И конечно, еще одна великая набоковская тема. Если мы проследим, начиная со стихотворения «Лилит», тему соблазна — Эммочку в «Приглашении на казнь», Мариэтту в «Круге», или Лолиту, или «Происхождение Лауры» («The Original of Laura»), мы везде увидим, что сдаться соблазну, сдаться на милость демону — значит значительно ухудшить собственное положение.
Потому что он не зря говорил (конечно, мистифицируя читателя), что первым рисунком, нарисованным обезьяной, были прутья ее клетки. Тема порока и соблазна у Набокова всегда маркирована темой тюрьмы. Выводя Цинцинната из камеры, как ему кажется, Эммочка ведет его глубже, в самое сердце тюрьмы — в дом директора тюрьмы Родрига Ивановича. Мариэтта, соблазняя Круга, сдает его ГБ — гимназическим бригадам. В «Лилит», думая с помощью соблазна попасть в рай, он попадает в ад.
И в «Лолите», думая избавиться от зависимости, думая, что он вышибет воспоминания об Анабелле, как клин клином, романом с Лолитой, он попадает в конце концов в тюрьму. Хотя Долинин доказывает, что эта тюрьма — его «я», что она воображаемая, и что никакого Куилти он не убивал. Но мы в любом случае понимаем, что Гумберт не избавился от зависимости. Что он сделал себе хуже.

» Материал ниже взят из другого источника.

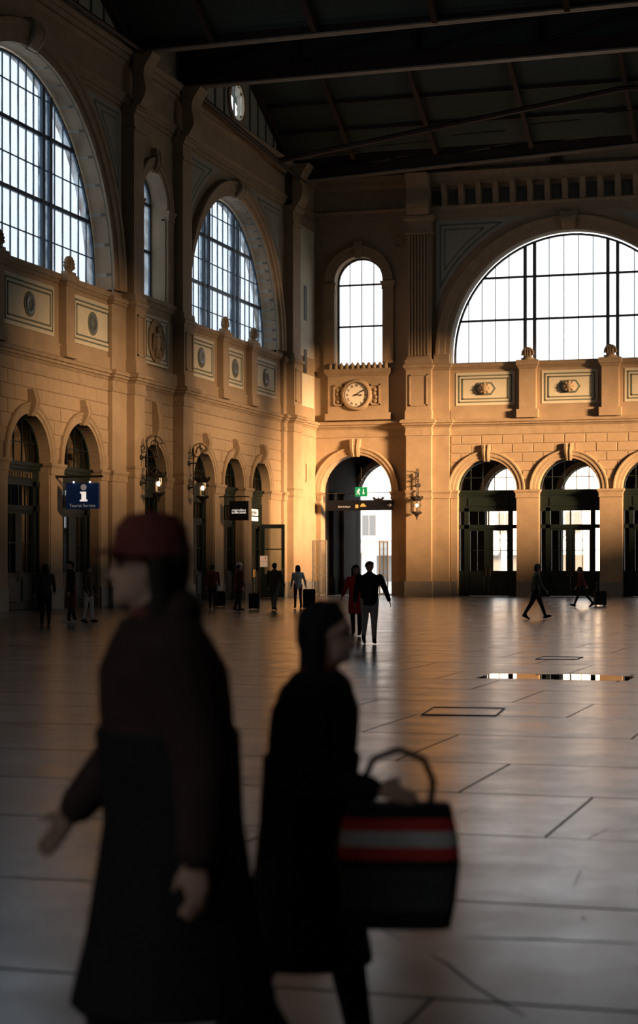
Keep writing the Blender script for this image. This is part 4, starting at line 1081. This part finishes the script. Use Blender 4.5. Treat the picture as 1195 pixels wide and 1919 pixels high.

Поэтому старая идея Уайльда «есть только один способ победить соблазн — поддаться ему» Набоковым дезавуирована. И может быть, именно поэтому русская революция, трактуемая как освобождение, ему представлялась с самого начала как закрепощение. Роковой соблазн свободы много ухудшил ее положение. Вот почему я думаю, что «Лолита» — в пределе это роман о русской революции. Именно поэтому там возникает тема мертвого ребенка, Фауста, гомункулуса.
В принципе же, Набоков дал нам всем гениальный образец поведения. Я думаю, что он идеальный русский характер — свободный, многосторонний, насмешливый, удивительно постоянный в привязанностях, удивительно рыцарственный, сильный, гордый, красивый. Вот таким хотел бы я видеть соотечественника. И уже за это одно образцовое поведение мы вечно должны быть ему благодарны.